Sunday Reflection by Fr. Peter Stamm, Professor
“No disciple is superior to the teacher; but when fully trained, every disciple will be like his teacher.”
In just a few days, the Church’s annual spring training begins again on Ash Wednesday. The diverse works of Lent all converge in a single purpose - to mold us in the likeness of our Lord and Master, Jesus Christ. In the waters of Baptism, each of us was reborn by grace and called to reflect the image of God in the midst of the world. Although this divine image remains always imprinted upon our souls no matter what, its luster may dim due to habits of sin and the daily negligence which creep into the rhythms of life. The forty days of Lent offer us a vital opportunity to restore our minds and hearts by grace to pristine splendor, so that they may be a beautiful dwelling place for the Holy Trinity.

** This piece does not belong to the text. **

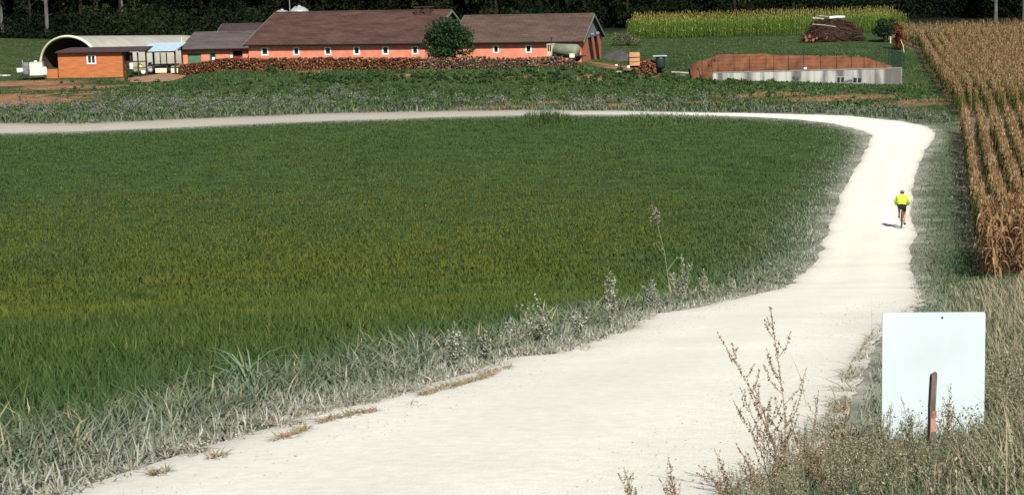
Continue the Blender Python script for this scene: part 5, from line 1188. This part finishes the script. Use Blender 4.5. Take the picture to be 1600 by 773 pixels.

This lofty goal is accomplished by humble and simple means - prayer, fasting, and almsgiving. Writing in the fifth century, Pope St. Leo the Great exhorted the Church to embrace these ordinary disciplines which yield extraordinary spiritual outcomes. “Dear friends, what the Christian should be doing at all times should be done now with greater care and devotion, so that the Lenten fast enjoined by the apostles may be fulfilled, not simply by abstinence from food but above all by the renunciation of sin.”
On this last pre-Lenten Sunday, we ask God for the grace to choose resolutions which will truly serve the purpose of reforming our hearts. We look to Jesus and, in contemplating His goodness, we search out those areas of our lives which do not yet correspond fully to the baptismal dignity which was bestowed upon us. Bringing these aspects of weakness and resistance into the light, we implore our Teacher to open us to the healing remedies He wishes to bestow this Lent.